Эти кусты, куда на четвереньках юркнул грозный барон, упоминаются только у Рябухина. Он его ненавидел, никогда этого не скрывал, чувства вины перед ним не испытывал, ностальгии – тоже, поскольку его жизнь в эмиграции сложилась благополучно, и не считал нужным утаить настолько же колоритную, как и унизительную для Унгерна подробность. Князев пишет, что барон побежал “в гору” и исчез в темноте.
Тем временем офицеры сумели успокоить людей. Некоторые части, на ходу перестраиваясь в походный порядок, потянулись по направлению к дацану, другие еще оставались на месте, но вскоре остановились и те, что ушли вперед. В кромешной тьме невозможно было двигаться по узкой дороге среди сопок. Решили подождать рассвета.
Появившийся к этому времени Евфаритский приказал выставить в оцепление сотню казаков и пулеметы – из опасения, что Унгерн с помощью монголов попытается переломить ход событий. Никто понятия не имел, где он, всеми владело страшное возбуждение. Вдруг послышался стук копыт по каменистой дороге. Шепот пронесся по рядам: “Барон! Барон!”

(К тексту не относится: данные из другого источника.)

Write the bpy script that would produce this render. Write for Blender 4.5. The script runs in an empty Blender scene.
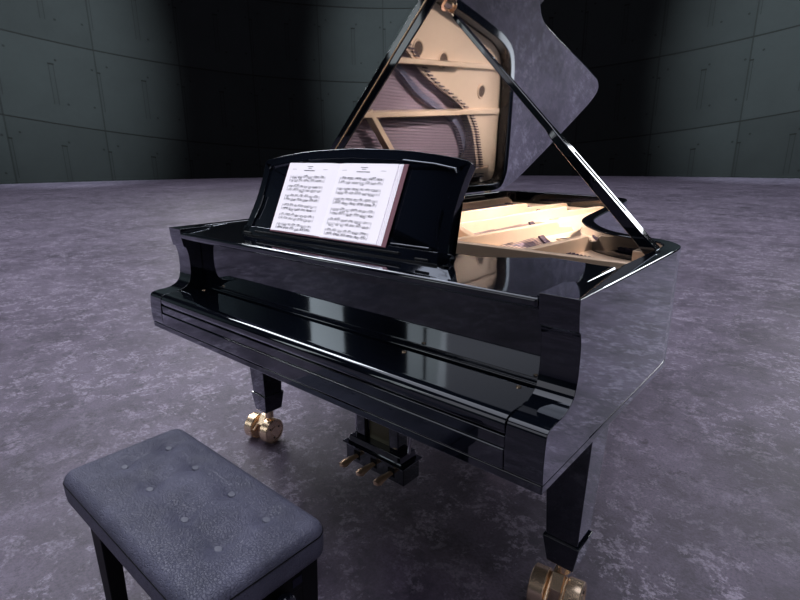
import bpy, bmesh, math, random
from mathutils import Vector, Matrix
C = bpy.context.scene.collection
sc = bpy.context.scene
rnd = random.Random(7)
PI = math.pi

# ------------------------------------------------------------------ node helpers
class NT:
    def __init__(s, name):
        s.m = bpy.data.materials.new(name); s.m.use_nodes = True
        s.t = s.m.node_tree; s.t.nodes.clear()
        s.out = s.t.nodes.new('ShaderNodeOutputMaterial')
    def n(s, typ, **kw):
        o = s.t.nodes.new('ShaderNode' + typ)
        for k, v in kw.items(): setattr(o, k, v)
        return o
    def l(s, a, b): s.t.links.new(a, b)
    def put(s, sock, v):
        if hasattr(v, 'is_output') or isinstance(v, bpy.types.NodeSocket): s.l(v, sock)
        else: sock.default_value = v
    def math(s, op, a, b=None, c=None, clamp=False):
        o = s.n('Math', operation=op); o.use_clamp = clamp
        s.put(o.inputs[0], a)
        if b is not None: s.put(o.inputs[1], b)
        if c is not None: s.put(o.inputs[2], c)
        return o.outputs[0]
    def ramp(s, fac, stops, interp='LINEAR'):
        o = s.n('ValToRGB'); o.color_ramp.interpolation = interp
        e = o.color_ramp.elements
        while len(e) < len(stops): e.new(0.5)
        for i, (p, c) in enumerate(stops):
            e[i].position = p
            e[i].color = (c, c, c, 1) if not isinstance(c, tuple) else (*c, 1)
        s.l(fac, o.inputs[0]); return o.outputs[0]
    def mix(s, fac, a, b, mode='MIX'):
        o = s.n('MixRGB', blend_type=mode)
        s.put(o.inputs[0], fac)
        s.put(o.inputs[1], (*a, 1) if isinstance(a, tuple) else a)
        s.put(o.inputs[2], (*b, 1) if isinstance(b, tuple) else b)
        return o.outputs[0]
    def noise(s, vec, scale, detail=4, rough=.5, dist=0):
        o = s.n('TexNoise'); o.inputs['Scale'].default_value = scale
        o.inputs['Detail'].default_value = detail; o.inputs['Roughness'].default_value = rough
        o.inputs['Distortion'].default_value = dist
        if vec is not None: s.l(vec, o.inputs['Vector'])
        return o.outputs[0]
    def bsdf(s, col, rough=.5, metal=0, spec=.5):
        o = s.n('BsdfPrincipled')
        s.put(o.inputs['Base Color'], (*col, 1) if isinstance(col, tuple) else col)
        s.put(o.inputs['Roughness'], rough); o.inputs['Metallic'].default_value = metal
        o.inputs['Specular IOR Level'].default_value = spec
        return o
    def bump(s, h, strength, dist):
        o = s.n('Bump'); o.inputs['Strength'].default_value = strength
        o.inputs['Distance'].default_value = dist; s.l(h, o.inputs['Height']); return o.outputs[0]
    def done(s, sh): s.l(sh, s.out.inputs['Surface']); return s.m

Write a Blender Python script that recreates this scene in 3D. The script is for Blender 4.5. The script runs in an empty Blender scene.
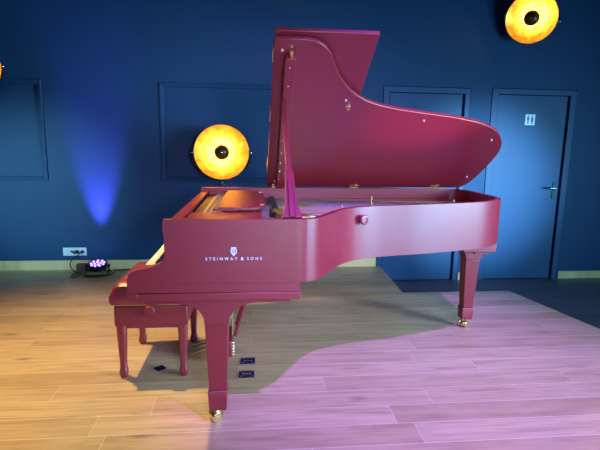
import bpy, bmesh, math, random
from math import sin, cos, pi, radians, hypot, atan2
from mathutils import Vector, Matrix, noise
random.seed(4)
scene = bpy.context.scene
COL = scene.collection

# ------------------------------------------------------------------ frames
PY = radians(5.648)                       # heading of the piano
P0 = Vector((-0.59285, 1.98512, 0.0))     # near front corner of its case, on the floor
WY = math.atan2(0.10325107, 0.99465533)   # heading of the back wall
WP = Vector((-3.08430746, 4.63595983, 0.0))
U = Vector((cos(PY), sin(PY), 0)); V = Vector((-sin(PY), cos(PY), 0))
WU = Vector((cos(WY), sin(WY), 0)); WN = Vector((sin(WY), -cos(WY), 0))
def pw(u, v, z=0): return P0 + U*u + V*v + Vector((0, 0, z))
def ww(s, d, z=0): return WP + WU*s + WN*d + Vector((0, 0, z))
PM = Matrix.Translation(P0) @ Matrix.Rotation(PY, 4, 'Z')
WM = Matrix.Translation(WP) @ Matrix.Rotation(WY, 4, 'Z')      # local x = along, -y = into the room

# ------------------------------------------------------------------ materials
def srgb(r, g, b):
    f = lambda c: (c/255/12.92) if c/255 <= 0.04045 else ((c/255+0.055)/1.055)**2.4
    return (f(r), f(g), f(b), 1)
def new_mat(name):
    m = bpy.data.materials.new(name); m.use_nodes = True
    nt = m.node_tree; b = nt.nodes['Principled BSDF']
    return m, nt, b
def simple(name, col, rough=.5, metal=0, spec=.5, noise_amt=.06, nscale=30, bump=0, bscale=200, coat=0, emit=None, estr=0):
    m, nt, b = new_mat(name); N = nt.nodes; L = nt.links
    b.inputs['Roughness'].default_value = rough; b.inputs['Metallic'].default_value = metal
    b.inputs['Specular IOR Level'].default_value = spec
    b.inputs['Coat Weight'].default_value = coat
    tc = N.new('ShaderNodeTexCoord'); nz = N.new('ShaderNodeTexNoise'); nz.inputs['Scale'].default_value = nscale
    nz.inputs['Detail'].default_value = 4
    L.new(tc.outputs['Object'], nz.inputs['Vector'])
    mx = N.new('ShaderNodeMix'); mx.data_type = 'RGBA'
    c = col
    mx.inputs[6].default_value = (c[0]*(1-noise_amt), c[1]*(1-noise_amt), c[2]*(1-noise_amt), 1)
    mx.inputs[7].default_value = (min(1, c[0]*(1+noise_amt)), min(1, c[1]*(1+noise_amt)), min(1, c[2]*(1+noise_amt)), 1)
    L.new(nz.outputs['Fac'], mx.inputs[0]); L.new(mx.outputs[2], b.inputs['Base Color'])
    if bump:
        n2 = N.new('ShaderNodeTexNoise'); n2.inputs['Scale'].default_value = bscale; n2.inputs['Detail'].default_value = 3
        L.new(tc.outputs['Object'], n2.inputs['Vector'])
        bp = N.new('ShaderNodeBump'); bp.inputs['Strength'].default_value = bump; bp.inputs['Distance'].default_value = .01
        L.new(n2.outputs['Fac'], bp.inputs['Height']); L.new(bp.outputs['Normal'], b.inputs['Normal'])
    if emit:
        b.inputs['Emission Color'].default_value = emit; b.inputs['Emission Strength'].default_value = estr
    return m

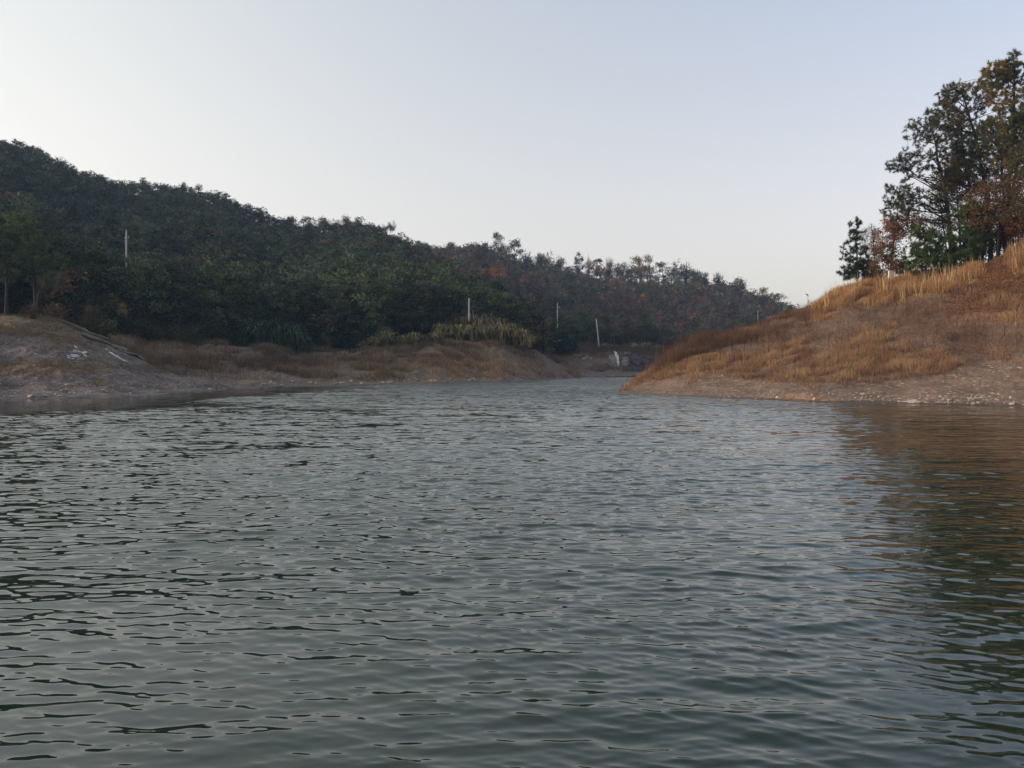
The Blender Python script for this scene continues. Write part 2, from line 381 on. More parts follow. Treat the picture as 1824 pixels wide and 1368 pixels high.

Объехав заградительную цепь, Унгерн спустился по склону холма и направился к изменившему ему войску. “Офицеры, окружавшие меня, – вспоминал Рябухин, – поспешно бросились в сторону, на бегу выхватывая револьверы и щелкая затворами карабинов… Я вытащил мой старый “кольт”, решив скорее выпустить себе мозги, нежели подвергнуться пыткам, которые ожидали всех нас, если мы попадем в руки барона”.
Через минуту выяснилось, что рядом с Унгерном никого нет. Он ехал абсолютно один и, впотьмах не понимая, какие части находятся перед ним, спрашивал: “Кто здесь? Какая сотня?” Никто не отвечал. Узнав Очирова, командира Бурятского полка, Унгерн крикнул ему: “Очиров, куда ты идешь?” Не дождавшись ответа, скомандовал: “Приказываю тебе вернуть полк в лагерь!” – “Я и мои люди не пойдем назад, – сказал Очиров. – Мы хотим идти на восток и защищать наши кочевья. Нам нечего делать в Тибете”. Ничего не добившись, Унгерн подъехал к 4-му полку и стал уговаривать казаков продолжать войну, говоря, что если они пойдут в Маньчжурию, то “от голода будут глодать кости друг друга, что красные завтра же истребят их всех до одного”. В ответ – ни звука. Барон поскакал дальше и, перемежая угрозы руганью, произнес такую же речь перед артиллеристами. Ответом было “все то же упрямое грозное молчание”. Тогда Унгерн начал выкликать имена тех, кого он не видел, но полагал, что они где-то здесь. “Доктор, – издали крикнул он Рябухину, – поворачивайте госпиталь и раненых!” Потом: “Рерих, я приказываю вам повернуть обоз!” Никто не отвечал, никто не двигался с места. Все замерли в оцепенении.